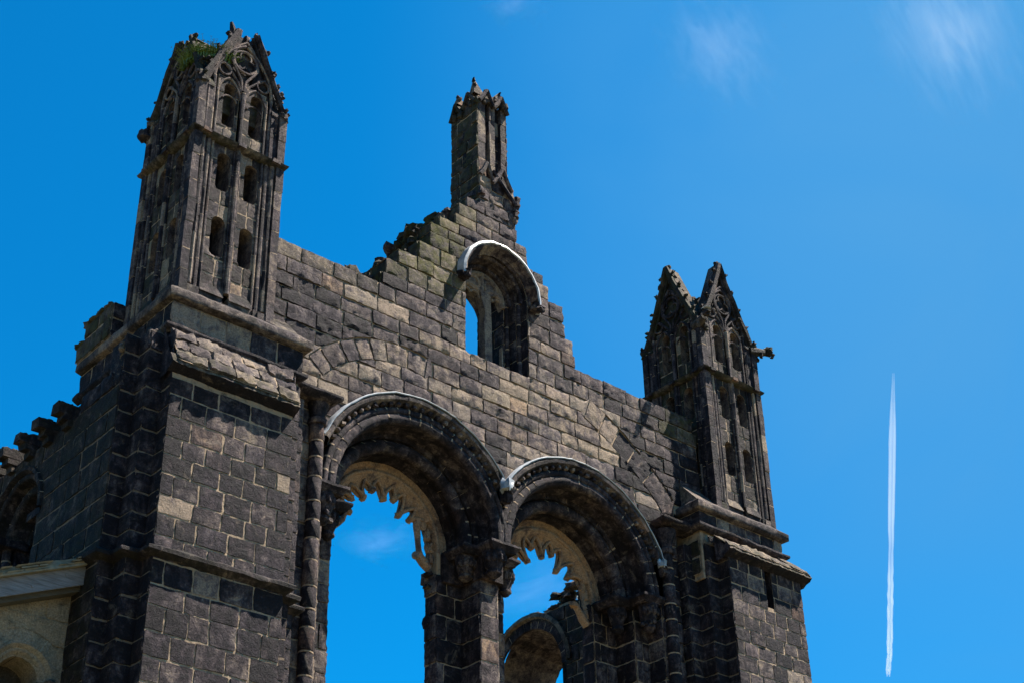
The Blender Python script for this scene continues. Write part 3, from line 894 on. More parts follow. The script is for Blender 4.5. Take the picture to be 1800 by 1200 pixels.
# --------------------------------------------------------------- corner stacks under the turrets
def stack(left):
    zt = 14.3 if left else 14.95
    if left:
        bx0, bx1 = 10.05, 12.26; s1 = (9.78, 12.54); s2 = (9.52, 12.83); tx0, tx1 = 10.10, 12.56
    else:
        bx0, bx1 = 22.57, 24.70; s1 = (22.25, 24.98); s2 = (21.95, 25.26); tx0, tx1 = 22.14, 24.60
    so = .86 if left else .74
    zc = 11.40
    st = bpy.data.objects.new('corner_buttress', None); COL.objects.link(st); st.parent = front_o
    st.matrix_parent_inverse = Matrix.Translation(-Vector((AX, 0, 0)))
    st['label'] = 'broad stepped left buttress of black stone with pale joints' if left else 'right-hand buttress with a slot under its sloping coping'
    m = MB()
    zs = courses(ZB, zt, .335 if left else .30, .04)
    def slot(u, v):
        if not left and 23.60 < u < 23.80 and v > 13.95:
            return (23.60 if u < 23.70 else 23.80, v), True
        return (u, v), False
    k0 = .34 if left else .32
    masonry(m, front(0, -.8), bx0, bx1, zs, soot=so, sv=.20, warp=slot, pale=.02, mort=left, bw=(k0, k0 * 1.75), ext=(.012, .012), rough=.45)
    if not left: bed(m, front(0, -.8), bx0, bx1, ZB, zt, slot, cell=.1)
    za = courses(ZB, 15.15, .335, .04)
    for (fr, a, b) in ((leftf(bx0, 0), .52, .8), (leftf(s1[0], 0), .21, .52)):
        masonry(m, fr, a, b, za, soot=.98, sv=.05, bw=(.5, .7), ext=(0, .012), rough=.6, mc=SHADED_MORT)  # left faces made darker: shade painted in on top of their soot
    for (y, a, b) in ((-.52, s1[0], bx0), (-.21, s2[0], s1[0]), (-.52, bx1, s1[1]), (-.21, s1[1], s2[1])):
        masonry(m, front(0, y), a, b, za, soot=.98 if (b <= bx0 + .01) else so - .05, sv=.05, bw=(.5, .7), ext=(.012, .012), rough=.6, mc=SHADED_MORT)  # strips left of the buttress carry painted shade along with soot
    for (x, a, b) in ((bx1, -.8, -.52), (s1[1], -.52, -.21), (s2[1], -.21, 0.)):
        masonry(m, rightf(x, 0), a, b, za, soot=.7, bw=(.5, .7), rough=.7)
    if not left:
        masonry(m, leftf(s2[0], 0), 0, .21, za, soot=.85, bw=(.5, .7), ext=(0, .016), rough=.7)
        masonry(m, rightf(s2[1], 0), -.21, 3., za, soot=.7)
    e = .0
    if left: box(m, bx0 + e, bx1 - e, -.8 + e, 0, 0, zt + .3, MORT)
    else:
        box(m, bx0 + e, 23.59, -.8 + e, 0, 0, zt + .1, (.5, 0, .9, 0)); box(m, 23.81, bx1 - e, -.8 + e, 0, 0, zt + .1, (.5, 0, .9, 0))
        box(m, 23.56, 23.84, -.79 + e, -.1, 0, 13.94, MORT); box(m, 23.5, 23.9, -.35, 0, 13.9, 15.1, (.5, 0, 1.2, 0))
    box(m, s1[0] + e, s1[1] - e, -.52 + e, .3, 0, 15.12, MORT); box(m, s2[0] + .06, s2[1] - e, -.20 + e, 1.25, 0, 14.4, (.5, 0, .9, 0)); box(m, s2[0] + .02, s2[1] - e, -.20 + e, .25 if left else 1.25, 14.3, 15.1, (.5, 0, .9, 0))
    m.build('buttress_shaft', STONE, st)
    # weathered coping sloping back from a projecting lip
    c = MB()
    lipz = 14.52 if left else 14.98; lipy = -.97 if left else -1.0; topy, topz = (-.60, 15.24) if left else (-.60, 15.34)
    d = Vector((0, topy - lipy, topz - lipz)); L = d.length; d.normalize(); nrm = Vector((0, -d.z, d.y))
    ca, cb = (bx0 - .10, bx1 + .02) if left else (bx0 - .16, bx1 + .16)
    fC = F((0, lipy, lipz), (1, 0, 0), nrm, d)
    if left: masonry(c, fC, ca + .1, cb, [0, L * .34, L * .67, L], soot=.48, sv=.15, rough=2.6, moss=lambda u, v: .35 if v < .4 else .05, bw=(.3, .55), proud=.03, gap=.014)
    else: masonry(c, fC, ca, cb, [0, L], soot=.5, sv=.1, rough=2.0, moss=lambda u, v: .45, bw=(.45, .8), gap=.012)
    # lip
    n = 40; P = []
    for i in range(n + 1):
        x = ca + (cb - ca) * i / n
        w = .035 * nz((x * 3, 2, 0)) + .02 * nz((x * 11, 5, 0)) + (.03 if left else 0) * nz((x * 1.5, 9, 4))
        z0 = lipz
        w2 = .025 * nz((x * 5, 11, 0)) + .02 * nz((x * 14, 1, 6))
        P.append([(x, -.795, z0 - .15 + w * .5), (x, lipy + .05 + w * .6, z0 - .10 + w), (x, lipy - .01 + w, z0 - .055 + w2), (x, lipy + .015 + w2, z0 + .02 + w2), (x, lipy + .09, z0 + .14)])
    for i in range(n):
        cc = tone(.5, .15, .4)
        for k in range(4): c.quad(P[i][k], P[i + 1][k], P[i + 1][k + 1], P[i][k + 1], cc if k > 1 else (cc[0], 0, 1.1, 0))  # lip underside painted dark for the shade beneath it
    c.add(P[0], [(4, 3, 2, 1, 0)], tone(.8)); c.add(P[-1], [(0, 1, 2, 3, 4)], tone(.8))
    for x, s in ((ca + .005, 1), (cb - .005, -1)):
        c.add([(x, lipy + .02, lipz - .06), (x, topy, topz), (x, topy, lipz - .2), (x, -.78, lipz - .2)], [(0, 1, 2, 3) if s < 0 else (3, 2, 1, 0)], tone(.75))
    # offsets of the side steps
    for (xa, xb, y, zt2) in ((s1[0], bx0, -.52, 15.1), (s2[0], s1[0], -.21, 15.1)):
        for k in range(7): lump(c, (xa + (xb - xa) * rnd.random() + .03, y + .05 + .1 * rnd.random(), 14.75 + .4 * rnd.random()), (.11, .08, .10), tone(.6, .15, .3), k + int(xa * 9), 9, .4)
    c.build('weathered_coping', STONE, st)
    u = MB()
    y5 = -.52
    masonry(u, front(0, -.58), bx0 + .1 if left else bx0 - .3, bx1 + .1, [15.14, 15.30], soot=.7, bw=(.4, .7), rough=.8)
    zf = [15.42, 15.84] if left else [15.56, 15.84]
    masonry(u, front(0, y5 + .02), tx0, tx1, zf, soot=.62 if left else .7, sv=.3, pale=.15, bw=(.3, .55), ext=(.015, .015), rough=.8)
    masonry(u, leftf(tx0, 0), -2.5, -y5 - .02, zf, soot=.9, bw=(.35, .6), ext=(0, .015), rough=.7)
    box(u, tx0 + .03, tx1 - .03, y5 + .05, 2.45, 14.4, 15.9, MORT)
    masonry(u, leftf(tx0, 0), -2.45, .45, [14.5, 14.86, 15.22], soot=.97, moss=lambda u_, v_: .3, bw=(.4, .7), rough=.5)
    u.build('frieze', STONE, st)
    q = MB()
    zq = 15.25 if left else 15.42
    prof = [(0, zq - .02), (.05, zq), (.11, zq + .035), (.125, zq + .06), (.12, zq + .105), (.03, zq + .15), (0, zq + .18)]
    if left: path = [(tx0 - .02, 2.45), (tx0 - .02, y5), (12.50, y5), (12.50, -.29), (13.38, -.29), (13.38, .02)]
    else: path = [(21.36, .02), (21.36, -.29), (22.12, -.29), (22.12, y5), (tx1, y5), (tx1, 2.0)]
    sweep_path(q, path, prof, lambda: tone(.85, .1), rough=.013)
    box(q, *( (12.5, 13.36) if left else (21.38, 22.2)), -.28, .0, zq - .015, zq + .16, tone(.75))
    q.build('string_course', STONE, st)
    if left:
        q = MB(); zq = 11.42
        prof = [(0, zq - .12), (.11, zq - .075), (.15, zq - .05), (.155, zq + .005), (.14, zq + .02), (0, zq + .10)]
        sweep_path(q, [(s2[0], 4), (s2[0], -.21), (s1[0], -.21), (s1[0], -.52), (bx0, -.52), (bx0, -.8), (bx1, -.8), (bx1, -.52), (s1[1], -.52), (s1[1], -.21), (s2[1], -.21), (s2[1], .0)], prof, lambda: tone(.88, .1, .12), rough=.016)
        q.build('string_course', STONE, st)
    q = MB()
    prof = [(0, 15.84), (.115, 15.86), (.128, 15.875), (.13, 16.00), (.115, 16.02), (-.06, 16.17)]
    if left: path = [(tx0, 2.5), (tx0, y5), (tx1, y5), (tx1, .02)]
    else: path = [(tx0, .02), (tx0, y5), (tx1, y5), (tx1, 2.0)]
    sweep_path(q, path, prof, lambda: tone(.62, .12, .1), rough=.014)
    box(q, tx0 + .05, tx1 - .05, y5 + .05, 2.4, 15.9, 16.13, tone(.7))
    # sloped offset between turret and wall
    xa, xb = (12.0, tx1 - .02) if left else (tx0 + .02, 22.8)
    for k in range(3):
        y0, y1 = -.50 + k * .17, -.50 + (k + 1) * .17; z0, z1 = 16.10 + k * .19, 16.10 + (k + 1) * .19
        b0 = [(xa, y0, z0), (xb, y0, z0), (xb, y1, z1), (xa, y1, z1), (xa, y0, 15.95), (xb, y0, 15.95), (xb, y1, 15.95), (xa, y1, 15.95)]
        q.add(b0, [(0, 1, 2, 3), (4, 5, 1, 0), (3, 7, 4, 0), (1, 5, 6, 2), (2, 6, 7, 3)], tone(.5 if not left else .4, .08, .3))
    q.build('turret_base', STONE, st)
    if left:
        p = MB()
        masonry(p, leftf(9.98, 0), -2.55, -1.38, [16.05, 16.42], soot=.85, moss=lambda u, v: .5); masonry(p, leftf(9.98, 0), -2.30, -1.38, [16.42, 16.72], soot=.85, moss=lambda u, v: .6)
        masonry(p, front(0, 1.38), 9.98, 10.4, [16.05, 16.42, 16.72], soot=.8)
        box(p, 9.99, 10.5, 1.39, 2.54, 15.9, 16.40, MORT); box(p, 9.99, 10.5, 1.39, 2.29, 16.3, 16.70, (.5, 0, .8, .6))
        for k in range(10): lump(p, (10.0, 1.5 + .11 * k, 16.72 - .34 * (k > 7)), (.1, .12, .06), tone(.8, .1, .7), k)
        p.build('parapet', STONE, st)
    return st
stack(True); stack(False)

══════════

Locate all lines that include the word "from" and copy them out.

The Blender Python script for this scene continues. Write part 3, from line 894 on. More parts follow. The script is for Blender 4.5. Take the picture to be 1800 by 1200 pixels.
    # weathered coping sloping back from a projecting lip